Depuis près de trois siècles, une scène sculptée en marbre occupe la place centrale du maître‑autel de la cathédrale Notre‑Dame de Paris. Au centre, une Vierge Marie redressée, le regard tourné vers les cieux ; de part et d’autre, deux hommes agenouillés dont l’identité échappe à beaucoup de visiteurs : il s’agit de Louis XIV (qui régna de 1643 à 1715) et de son père Louis XIII (1610‑1643).
Une scène de marbre au cœur de Notre‑Dame
L’ensemble, réalisé dans les dernières années du règne de Louis XIV, est composé de figures clairement hiérarchisées : la Vierge tient la position centrale et verticale, tandis que les deux souverains sont représentés dans l’attitude de la supplique et de l’agenouillement. La matérialité du marbre et l’emplacement au maître‑autel confèrent à la composition une solennité liturgique et une visibilité cérémonielle qui dépassent le simple caractère funéraire ou commémoratif.
Beaucoup de visiteurs de la cathédrale ignorent que ces personnages sont des rois de France ; la scène fonctionne à la fois comme objet de dévotion et comme monument dynastique, rappelant une page précise de l’histoire religieuse et politique du royaume. Le fait que l’œuvre date des dernières années du règne du Roi‑Soleil souligne le lien voulu entre mémoire familiale — le fils rendant hommage au père — et mémoire institutionnelle du pouvoir monarchique.
Le vœu de 1638 : consécration du royaume à la Vierge
La sculpture cristallise un engagement plus ancien et d’ampleur nationale : le vœu formulé par Louis XIII en 1638 de consacrer son royaume à la Vierge. La déclaration officielle du 10 février 1638 formalise cette consécration : « Prenant la très sainte et très glorieuse Vierge pour protectrice spéciale de notre royaume, nous lui consacrons particulièrement notre personne, notre Etat, notre couronne et nos sujets ». Ce texte, qui a force de loi, institue aussi le cadre des célébrations annuelles de l’Assomption.

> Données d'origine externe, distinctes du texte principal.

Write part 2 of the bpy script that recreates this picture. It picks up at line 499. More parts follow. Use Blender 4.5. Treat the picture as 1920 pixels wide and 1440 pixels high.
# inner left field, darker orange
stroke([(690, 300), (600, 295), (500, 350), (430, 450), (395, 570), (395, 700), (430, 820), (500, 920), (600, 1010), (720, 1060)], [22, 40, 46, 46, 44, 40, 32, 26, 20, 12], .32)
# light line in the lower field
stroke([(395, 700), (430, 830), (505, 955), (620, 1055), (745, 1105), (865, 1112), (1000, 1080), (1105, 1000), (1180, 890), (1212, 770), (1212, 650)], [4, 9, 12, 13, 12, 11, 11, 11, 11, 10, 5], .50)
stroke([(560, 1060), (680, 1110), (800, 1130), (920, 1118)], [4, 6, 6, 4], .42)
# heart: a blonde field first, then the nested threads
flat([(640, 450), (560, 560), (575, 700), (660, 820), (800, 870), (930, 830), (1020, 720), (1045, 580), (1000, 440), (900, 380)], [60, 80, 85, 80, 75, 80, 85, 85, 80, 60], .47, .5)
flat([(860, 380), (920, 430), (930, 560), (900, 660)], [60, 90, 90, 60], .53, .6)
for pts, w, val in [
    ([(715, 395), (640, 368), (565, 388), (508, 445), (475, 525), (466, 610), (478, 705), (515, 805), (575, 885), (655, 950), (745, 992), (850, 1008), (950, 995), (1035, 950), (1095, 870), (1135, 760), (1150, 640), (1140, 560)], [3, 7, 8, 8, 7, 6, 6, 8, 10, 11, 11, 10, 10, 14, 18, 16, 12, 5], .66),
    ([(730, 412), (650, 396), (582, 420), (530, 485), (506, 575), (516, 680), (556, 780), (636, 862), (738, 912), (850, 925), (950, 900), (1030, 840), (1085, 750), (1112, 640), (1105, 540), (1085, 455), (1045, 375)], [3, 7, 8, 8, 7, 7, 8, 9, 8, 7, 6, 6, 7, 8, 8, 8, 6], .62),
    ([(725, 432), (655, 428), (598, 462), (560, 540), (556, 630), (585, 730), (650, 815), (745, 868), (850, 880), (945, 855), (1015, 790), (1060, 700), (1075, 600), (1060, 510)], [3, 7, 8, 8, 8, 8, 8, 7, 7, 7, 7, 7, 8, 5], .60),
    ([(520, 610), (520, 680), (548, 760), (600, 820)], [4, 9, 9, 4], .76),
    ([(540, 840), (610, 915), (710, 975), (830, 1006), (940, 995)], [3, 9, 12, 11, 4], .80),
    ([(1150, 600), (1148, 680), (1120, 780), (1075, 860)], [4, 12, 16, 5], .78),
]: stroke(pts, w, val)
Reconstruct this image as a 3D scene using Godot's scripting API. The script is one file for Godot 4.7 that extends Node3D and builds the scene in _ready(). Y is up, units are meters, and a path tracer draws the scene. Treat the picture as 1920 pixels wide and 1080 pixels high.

Selon cet acte, le 15 août devient la journée dédiée à la Vierge et marque le moment où des oraisons et des processions devront se tenir partout dans le royaume pour « implorer en ce jour sa protection ». L’Assomption, rappelée dans l’acte, désigne, dans la tradition catholique, « l’élévation corporelle de Marie au ciel », et la consécration vise explicitement à placer la monarchie et le royaume sous cette protection mariale.
Significations politiques et religieuses
Au premier plan, l’œuvre réunit des registres religieux et politiques : elle commémore un engagement de nature spirituelle tout en matérialisant une mise en scène du pouvoir. Le geste de consacrer la personne du roi, son État, sa couronne et ses sujets à une figure religieuse renvoie à une volonté de légitimation symbolique fondée sur la piété royale et sur la centralité de la dévotion mariale dans la vie publique.
L’installation d’une telle composition au maître‑autel d’une cathédrale aussi emblématique que Notre‑Dame renforce cette double fonction. La sculpture n’apparaît pas seulement comme un ex‑voto familial ; elle témoigne également d’une politique du cérémonial qui associe la monarchie à la protection céleste, et donc à une forme de providence publique. Cette lecture prend en compte le fait que l’acte du 10 février 1638 a été promulgué avec force de loi et qu’il prescrivait des pratiques religieuses à l’échelle du royaume.
Il convient toutefois de garder la prudence quant à certaines interprétations : si la sculpture illustre la dévotion royale et renvoie explicitement au vœu de Louis XIII, les nuances de son commanditaire précis, les modalités exactes de sa mise en place et les usages liturgiques qui l’ont entourée au fil des siècles peuvent être plus complexes qu’une lecture simplifiée ne le laisse entendre.
Aujourd’hui, l’ensemble demeure un élément visible du paysage intérieur de Notre‑Dame, attirant le regard des fidèles et des touristes. Sa présence rappelle que des décisions prises au XVIIe siècle, comme la déclaration du 10 février 1638, ont laissé des marques durables dans l’espace religieux et dans la symbolique royale, visibles encore trois siècles plus tard dans le marbre qui domine le maître‑autel.